O racismo velado e não debatido é potencialmente tão perigoso quanto a discriminação ostensiva.

Infelizmente, o preconceito, reina, sim, encalacrado em mentes e almas. Durante a eleição de Barack Obama, ouvi comentários absurdos, invariavelmente precedidos pela mesma frase, algo no estilo: – “Não é que eu seja racista, mas …”.
Soa familiar?

Quando se pensava impossível a repetição do Holocausto, em plena década de 90 ocorria uma “limpeza étnica” no Kosovo. E nenhuma pressão internacional conseguiu impedir. Discriminação é detestável em qualquer nível e grau, em qualquer lugar do planeta. A ofensa a um, ofende a todos.

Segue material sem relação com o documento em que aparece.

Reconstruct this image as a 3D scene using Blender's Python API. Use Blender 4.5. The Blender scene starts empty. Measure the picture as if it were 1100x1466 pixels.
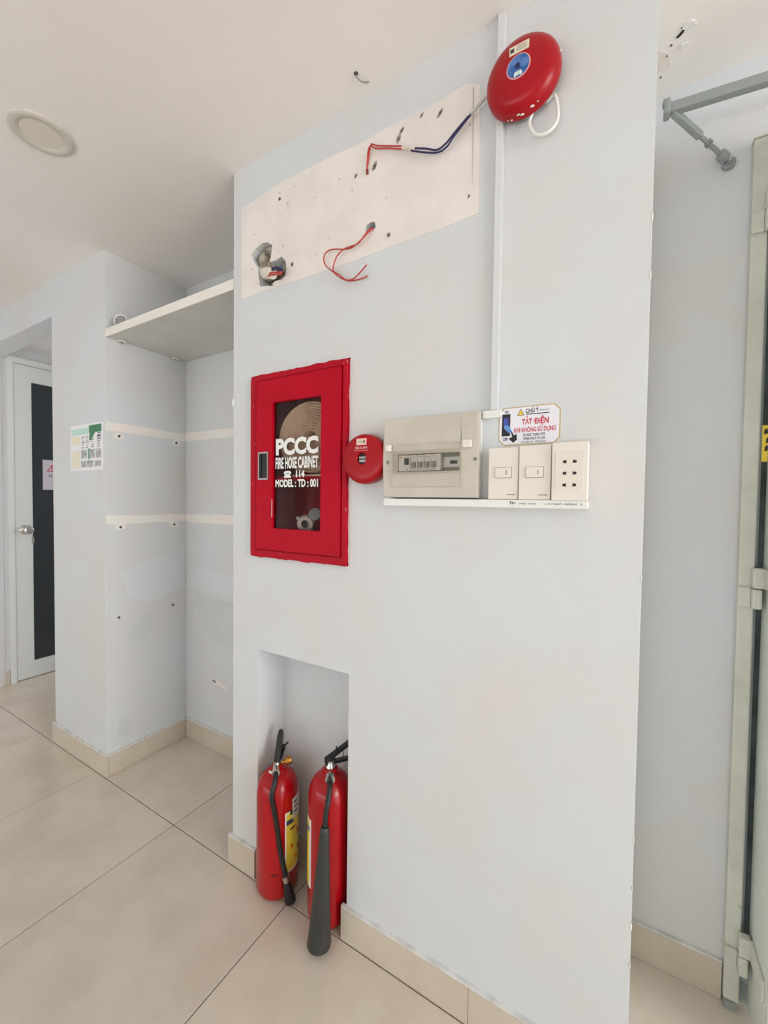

Pensando a questão sob a perspectiva jurídica da liberdade de iniciativa, historicamente, nos tempos do regime nazi, quando a ameaça começava a mostrar sua face real, as lojas ostentavam placas, vedando a entrada de judeus e de animais, nessa ordem e nessa cumulação, cenário bem retratado no filmes La Vitta è Bella e Concorrenza Sleale, disponíveis em DVD. Contudo, relembra a história que, se por um lado havia a proibição do acesso aos bens de consumo, imperando, na iniciativa privada, a informação política de que o dinheiro hebreu não era bem-vindo no comércio, de súbito (para os desavisados) emergia o confisco das propriedades dos judeus.

No Brasil, houve um processo inverso. Quando o comércio negreiro se tornou desinteressante ou impossível, então, em símile esteira da coisificação do ser humano, tais indivíduos foram literalmente forçados a ingressar no mercado de consumo. A suposta inclusão social não tratou da questão essencial a dessensibilização dos preconceitos. Era, antes, uma política pública de “assalariamento”, para angariar mais consumidores.

Responsabilidade social é obrigação jurídica, cujo discurso mínimo se encontra na promoção da dignidade humana e do bem comum, sendo vedado às empresas discriminar stakeholders e shareholders, seja em razão do gênero, opção sexual, raça, cor, religião. Isto excede à mera negativa de atendimento ou contratação. Eis aí as sutilezas de um mercado ético.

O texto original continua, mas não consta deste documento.